Excerpted data –
○ ○ ○ ○ ○
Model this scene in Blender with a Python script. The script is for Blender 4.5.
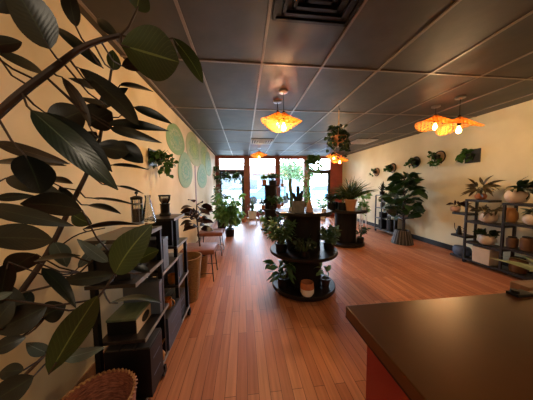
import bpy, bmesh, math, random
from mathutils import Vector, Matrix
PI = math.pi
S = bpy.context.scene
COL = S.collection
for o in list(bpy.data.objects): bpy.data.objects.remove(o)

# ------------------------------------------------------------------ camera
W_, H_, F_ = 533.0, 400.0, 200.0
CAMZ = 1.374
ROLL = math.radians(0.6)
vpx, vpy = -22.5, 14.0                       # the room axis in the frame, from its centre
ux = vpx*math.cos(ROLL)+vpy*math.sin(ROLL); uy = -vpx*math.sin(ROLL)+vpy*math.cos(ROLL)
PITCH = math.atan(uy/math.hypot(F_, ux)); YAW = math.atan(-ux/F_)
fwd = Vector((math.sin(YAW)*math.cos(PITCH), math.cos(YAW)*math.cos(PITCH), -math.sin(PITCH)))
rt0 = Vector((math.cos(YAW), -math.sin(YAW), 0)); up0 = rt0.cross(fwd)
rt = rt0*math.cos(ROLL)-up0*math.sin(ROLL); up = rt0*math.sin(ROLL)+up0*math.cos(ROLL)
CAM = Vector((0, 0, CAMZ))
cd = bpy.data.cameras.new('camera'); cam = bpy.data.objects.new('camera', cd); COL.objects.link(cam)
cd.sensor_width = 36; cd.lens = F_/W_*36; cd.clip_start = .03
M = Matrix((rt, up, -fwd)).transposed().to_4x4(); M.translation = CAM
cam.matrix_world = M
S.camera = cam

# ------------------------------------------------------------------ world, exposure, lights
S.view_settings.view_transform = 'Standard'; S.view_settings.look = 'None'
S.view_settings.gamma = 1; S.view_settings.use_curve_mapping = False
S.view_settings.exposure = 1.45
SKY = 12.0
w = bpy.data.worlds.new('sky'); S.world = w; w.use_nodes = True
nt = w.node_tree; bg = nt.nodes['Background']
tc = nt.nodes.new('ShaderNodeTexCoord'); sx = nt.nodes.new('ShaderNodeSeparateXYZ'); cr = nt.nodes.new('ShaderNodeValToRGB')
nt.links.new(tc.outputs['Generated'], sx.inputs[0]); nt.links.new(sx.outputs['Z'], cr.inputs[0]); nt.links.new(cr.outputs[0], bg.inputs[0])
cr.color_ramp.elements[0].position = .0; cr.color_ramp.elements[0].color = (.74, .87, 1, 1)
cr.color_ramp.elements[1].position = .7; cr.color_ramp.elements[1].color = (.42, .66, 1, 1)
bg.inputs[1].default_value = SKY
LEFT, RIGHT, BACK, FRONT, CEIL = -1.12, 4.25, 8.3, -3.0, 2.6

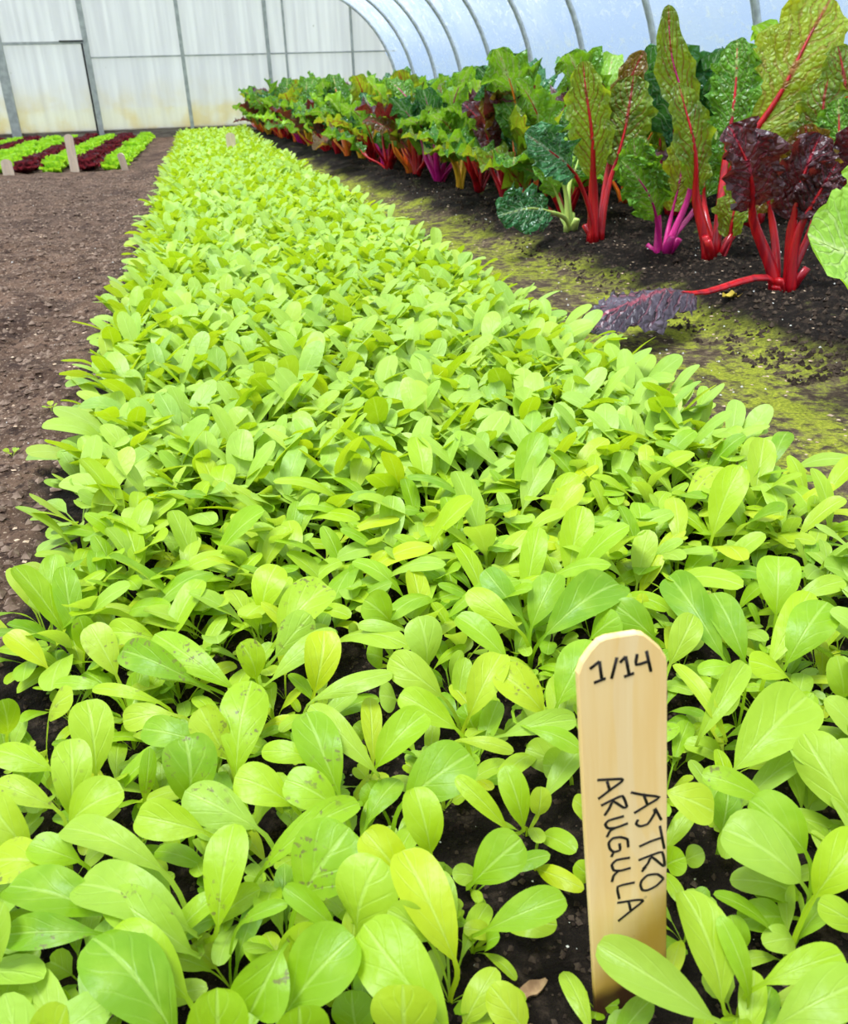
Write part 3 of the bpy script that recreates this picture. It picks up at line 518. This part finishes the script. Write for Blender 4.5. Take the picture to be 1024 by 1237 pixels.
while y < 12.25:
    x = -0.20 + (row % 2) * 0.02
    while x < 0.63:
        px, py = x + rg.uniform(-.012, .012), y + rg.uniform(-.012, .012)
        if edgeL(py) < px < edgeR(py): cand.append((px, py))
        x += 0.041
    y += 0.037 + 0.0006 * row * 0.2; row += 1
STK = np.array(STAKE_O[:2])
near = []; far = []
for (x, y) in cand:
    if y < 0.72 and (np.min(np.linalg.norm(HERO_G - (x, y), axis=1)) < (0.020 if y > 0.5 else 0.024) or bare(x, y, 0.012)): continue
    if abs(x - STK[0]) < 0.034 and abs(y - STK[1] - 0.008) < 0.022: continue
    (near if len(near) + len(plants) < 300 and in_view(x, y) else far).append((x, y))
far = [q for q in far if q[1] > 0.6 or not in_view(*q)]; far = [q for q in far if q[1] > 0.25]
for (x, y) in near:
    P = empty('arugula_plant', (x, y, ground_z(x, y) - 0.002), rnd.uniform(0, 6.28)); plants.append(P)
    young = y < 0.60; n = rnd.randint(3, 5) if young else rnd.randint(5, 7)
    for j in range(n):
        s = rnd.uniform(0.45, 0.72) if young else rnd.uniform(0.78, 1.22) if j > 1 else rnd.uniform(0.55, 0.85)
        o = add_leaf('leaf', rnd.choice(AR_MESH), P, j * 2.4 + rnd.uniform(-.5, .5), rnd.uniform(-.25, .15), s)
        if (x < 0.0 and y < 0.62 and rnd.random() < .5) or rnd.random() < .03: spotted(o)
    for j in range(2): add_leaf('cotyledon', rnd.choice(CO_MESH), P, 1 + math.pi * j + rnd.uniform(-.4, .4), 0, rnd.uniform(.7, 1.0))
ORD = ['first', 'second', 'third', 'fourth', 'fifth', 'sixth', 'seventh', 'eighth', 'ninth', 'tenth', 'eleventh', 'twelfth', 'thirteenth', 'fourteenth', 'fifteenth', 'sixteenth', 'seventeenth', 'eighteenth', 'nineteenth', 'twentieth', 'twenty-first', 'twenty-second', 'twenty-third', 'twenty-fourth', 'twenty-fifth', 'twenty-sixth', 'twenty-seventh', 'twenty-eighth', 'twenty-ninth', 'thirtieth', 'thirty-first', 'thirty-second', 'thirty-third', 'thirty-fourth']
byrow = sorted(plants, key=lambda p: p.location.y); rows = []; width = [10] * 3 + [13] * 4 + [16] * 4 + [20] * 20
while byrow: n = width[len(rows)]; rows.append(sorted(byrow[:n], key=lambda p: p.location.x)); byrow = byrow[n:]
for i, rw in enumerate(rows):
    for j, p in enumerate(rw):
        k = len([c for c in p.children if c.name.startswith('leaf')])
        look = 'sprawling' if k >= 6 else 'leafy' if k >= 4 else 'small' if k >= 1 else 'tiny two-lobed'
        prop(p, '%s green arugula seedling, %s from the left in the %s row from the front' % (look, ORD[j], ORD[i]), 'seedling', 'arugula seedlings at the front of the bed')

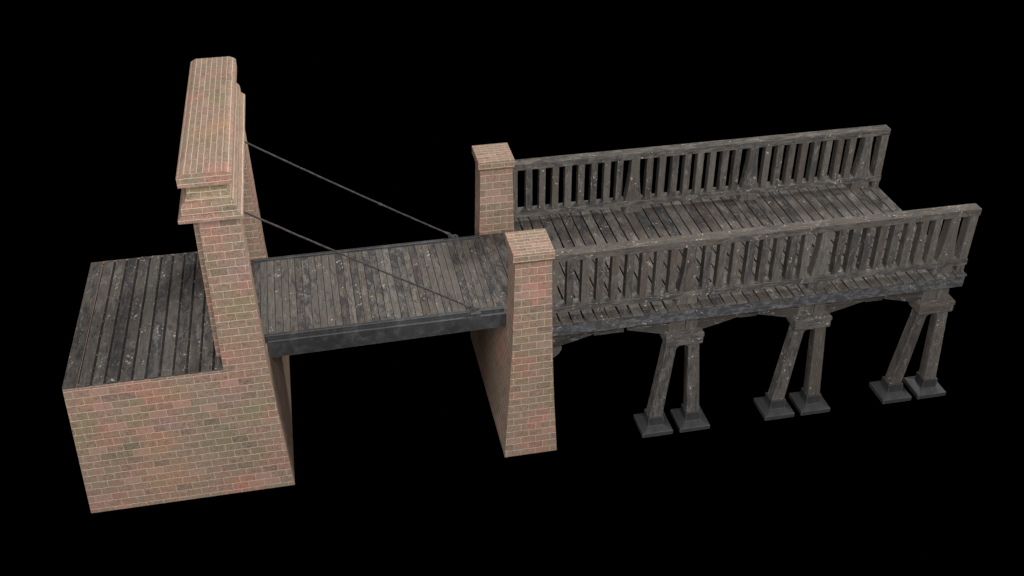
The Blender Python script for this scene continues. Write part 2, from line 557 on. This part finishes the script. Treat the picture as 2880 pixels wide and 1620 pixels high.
○ ○ ○ ○ ○
Work to be completed – Reproduce the full listing faithfully, but do not carry over any pictures.

Full output –
Model this scene in Blender with a Python script. The script is for Blender 4.5.
import bpy, bmesh, math, random
from mathutils import Vector, Matrix
PI = math.pi
S = bpy.context.scene
COL = S.collection
for o in list(bpy.data.objects): bpy.data.objects.remove(o)

# ------------------------------------------------------------------ camera
W_, H_, F_ = 533.0, 400.0, 200.0
CAMZ = 1.374
ROLL = math.radians(0.6)
vpx, vpy = -22.5, 14.0                       # the room axis in the frame, from its centre
ux = vpx*math.cos(ROLL)+vpy*math.sin(ROLL); uy = -vpx*math.sin(ROLL)+vpy*math.cos(ROLL)
PITCH = math.atan(uy/math.hypot(F_, ux)); YAW = math.atan(-ux/F_)
fwd = Vector((math.sin(YAW)*math.cos(PITCH), math.cos(YAW)*math.cos(PITCH), -math.sin(PITCH)))
rt0 = Vector((math.cos(YAW), -math.sin(YAW), 0)); up0 = rt0.cross(fwd)
rt = rt0*math.cos(ROLL)-up0*math.sin(ROLL); up = rt0*math.sin(ROLL)+up0*math.cos(ROLL)
CAM = Vector((0, 0, CAMZ))
cd = bpy.data.cameras.new('camera'); cam = bpy.data.objects.new('camera', cd); COL.objects.link(cam)
cd.sensor_width = 36; cd.lens = F_/W_*36; cd.clip_start = .03
M = Matrix((rt, up, -fwd)).transposed().to_4x4(); M.translation = CAM
cam.matrix_world = M
S.camera = cam

# ------------------------------------------------------------------ world, exposure, lights
S.view_settings.view_transform = 'Standard'; S.view_settings.look = 'None'
S.view_settings.gamma = 1; S.view_settings.use_curve_mapping = False
S.view_settings.exposure = 1.45
SKY = 12.0
w = bpy.data.worlds.new('sky'); S.world = w; w.use_nodes = True
nt = w.node_tree; bg = nt.nodes['Background']
tc = nt.nodes.new('ShaderNodeTexCoord'); sx = nt.nodes.new('ShaderNodeSeparateXYZ'); cr = nt.nodes.new('ShaderNodeValToRGB')
nt.links.new(tc.outputs['Generated'], sx.inputs[0]); nt.links.new(sx.outputs['Z'], cr.inputs[0]); nt.links.new(cr.outputs[0], bg.inputs[0])
cr.color_ramp.elements[0].position = .0; cr.color_ramp.elements[0].color = (.74, .87, 1, 1)
cr.color_ramp.elements[1].position = .7; cr.color_ramp.elements[1].color = (.42, .66, 1, 1)
bg.inputs[1].default_value = SKY
LEFT, RIGHT, BACK, FRONT, CEIL = -1.12, 4.25, 8.3, -3.0, 2.6

Write part 3 of the bpy script that recreates this picture. It picks up at line 518. This part finishes the script. Write for Blender 4.5. Take the picture to be 1024 by 1237 pixels.
while y < 12.25:
    x = -0.20 + (row % 2) * 0.02
    while x < 0.63:
        px, py = x + rg.uniform(-.012, .012), y + rg.uniform(-.012, .012)
        if edgeL(py) < px < edgeR(py): cand.append((px, py))
        x += 0.041
    y += 0.037 + 0.0006 * row * 0.2; row += 1
STK = np.array(STAKE_O[:2])
near = []; far = []
for (x, y) in cand:
    if y < 0.72 and (np.min(np.linalg.norm(HERO_G - (x, y), axis=1)) < (0.020 if y > 0.5 else 0.024) or bare(x, y, 0.012)): continue
    if abs(x - STK[0]) < 0.034 and abs(y - STK[1] - 0.008) < 0.022: continue
    (near if len(near) + len(plants) < 300 and in_view(x, y) else far).append((x, y))
far = [q for q in far if q[1] > 0.6 or not in_view(*q)]; far = [q for q in far if q[1] > 0.25]
for (x, y) in near:
    P = empty('arugula_plant', (x, y, ground_z(x, y) - 0.002), rnd.uniform(0, 6.28)); plants.append(P)
    young = y < 0.60; n = rnd.randint(3, 5) if young else rnd.randint(5, 7)
    for j in range(n):
        s = rnd.uniform(0.45, 0.72) if young else rnd.uniform(0.78, 1.22) if j > 1 else rnd.uniform(0.55, 0.85)
        o = add_leaf('leaf', rnd.choice(AR_MESH), P, j * 2.4 + rnd.uniform(-.5, .5), rnd.uniform(-.25, .15), s)
        if (x < 0.0 and y < 0.62 and rnd.random() < .5) or rnd.random() < .03: spotted(o)
    for j in range(2): add_leaf('cotyledon', rnd.choice(CO_MESH), P, 1 + math.pi * j + rnd.uniform(-.4, .4), 0, rnd.uniform(.7, 1.0))
ORD = ['first', 'second', 'third', 'fourth', 'fifth', 'sixth', 'seventh', 'eighth', 'ninth', 'tenth', 'eleventh', 'twelfth', 'thirteenth', 'fourteenth', 'fifteenth', 'sixteenth', 'seventeenth', 'eighteenth', 'nineteenth', 'twentieth', 'twenty-first', 'twenty-second', 'twenty-third', 'twenty-fourth', 'twenty-fifth', 'twenty-sixth', 'twenty-seventh', 'twenty-eighth', 'twenty-ninth', 'thirtieth', 'thirty-first', 'thirty-second', 'thirty-third', 'thirty-fourth']
byrow = sorted(plants, key=lambda p: p.location.y); rows = []; width = [10] * 3 + [13] * 4 + [16] * 4 + [20] * 20
while byrow: n = width[len(rows)]; rows.append(sorted(byrow[:n], key=lambda p: p.location.x)); byrow = byrow[n:]
for i, rw in enumerate(rows):
    for j, p in enumerate(rw):
        k = len([c for c in p.children if c.name.startswith('leaf')])
        look = 'sprawling' if k >= 6 else 'leafy' if k >= 4 else 'small' if k >= 1 else 'tiny two-lobed'
        prop(p, '%s green arugula seedling, %s from the left in the %s row from the front' % (look, ORD[j], ORD[i]), 'seedling', 'arugula seedlings at the front of the bed')

The Blender Python script for this scene continues. Write part 2, from line 557 on. This part finishes the script. Treat the picture as 2880 pixels wide and 1620 pixels high.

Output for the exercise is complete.